After this create a temp array having the same size as of the given array value. Use this array to put the starting and ending time of the interval. But before that, we will get the values of starting time and ending time of the interval. Put the starting time and ending time of the interval into the temp and increasing the value of starting time by 1 and decrease the value of (ending time + 1) by 1 and updating the temp array.
We are going to traverse the temp array we created and update up to the maximum element we found at the start of the code. Then after we will do the addition of the current value and the previous value of the temp array, for each traversal check if any of the updated value has the value greater than 1, this will check if any of the overlappings occurs, if it is true, then return true. After all the traversing has been done, return false, if we come here in this line, means no overlapping occurs. So we will return false.

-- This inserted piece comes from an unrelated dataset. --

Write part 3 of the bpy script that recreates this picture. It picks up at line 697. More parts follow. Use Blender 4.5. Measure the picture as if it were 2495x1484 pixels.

If you wanna take a look, there’s a similar problem which asks us to merge overlapping intervals.
Code
C++ code to check interval overlapping
#include <algorithm>
#include <iostream>
using namespace std;
struct Input_Interval
{
int start;
int end;
};
bool overLappingCheck(Input_Interval arr[], int n)
{
int maximumElement = 0;
for (int i = 0; i < n; i++)
{
if (maximumElement < arr[i].end)
maximumElement = arr[i].end;
}
int temp[maximumElement + 2] = { 0 };
for (int i = 0; i < n; i++)
{
int startingTime = arr[i].start;
int endingTime = arr[i].end;
temp[startingTime]++, temp[endingTime + 1]--;
}
for (int i = 1; i <= maximumElement; i++)
{
temp[i] += temp[i - 1];
if (temp[i] > 1)
return true;
}
return false;
}
int main()
{
Input_Interval arr1[] = { { 2, 3 }, { 5, 6 }, { 1, 4 }, { 7, 9 } };
int n1 = sizeof(arr1) / sizeof(arr1[0]);
overLappingCheck(arr1, n1) ? cout << "Yes\n" : cout << "No\n";
Input_Interval arr2[] = { { 1, 4 }, { 5, 6 }, { 7, 9 }, { 10, 13 } };
int n2 = sizeof(arr2) / sizeof(arr2[0]);
overLappingCheck(arr2, n2) ? cout << "Yes\n" : cout << "No\n";
return 0;
}
Yes No
Java code to check interval overlapping
class IntervalOverLapping
{
static class Input_Interval
{
int start;
int end;
public Input_Interval(int start, int end)
{
super();
this.start = start;
this.end = end;
}
};
static boolean overLappingCheck(Input_Interval arr[], int n)
{
int maximumElement = 0;
for (int i = 0; i < n; i++)
{
if (maximumElement < arr[i].end)
maximumElement = arr[i].end;
}
int []temp = new int[maximumElement + 2];
for (int i = 0; i < n; i++)
{
int startingTime = arr[i].start;
int endingTime = arr[i].end;
temp[startingTime]++;
temp[endingTime+1]--;
}
for (int i = 1; i <= maximumElement; i++)
{
temp[i] += temp[i - 1];
if (temp[i] > 1)
return true;
}
return false;
}
public static void main(String[] args)
{
Input_Interval arr1[] = { new Input_Interval(2, 3), new Input_Interval(5, 6),
new Input_Interval(1, 4), new Input_Interval(7, 9)
};
int n1 = arr1.length;
if(overLappingCheck(arr1, n1))
System.out.print("Yes\n");
else
System.out.print("No\n");
Input_Interval arr2[] = { new Input_Interval(1, 4), new Input_Interval(5, 6),
new Input_Interval(7, 9), new Input_Interval(10, 13)
};
int n2 = arr2.length;
if(overLappingCheck(arr2, n2))
System.out.print("Yes\n");
else
System.out.print("No\n");
}
}
Yes No
Complexity Analysis
Time Complexity
O(maxIntervalEndingTime + n) where “n” is the number of elements in the array. First, we find the maximum Interval this cost us O(N) time. And then the creation of prefix array requires O(maxIntervalEndingTime).
Space Complexity
O(maxIntervalEndingTime) because we have been storing an array for finding how many intervals are overlapping at a particular time.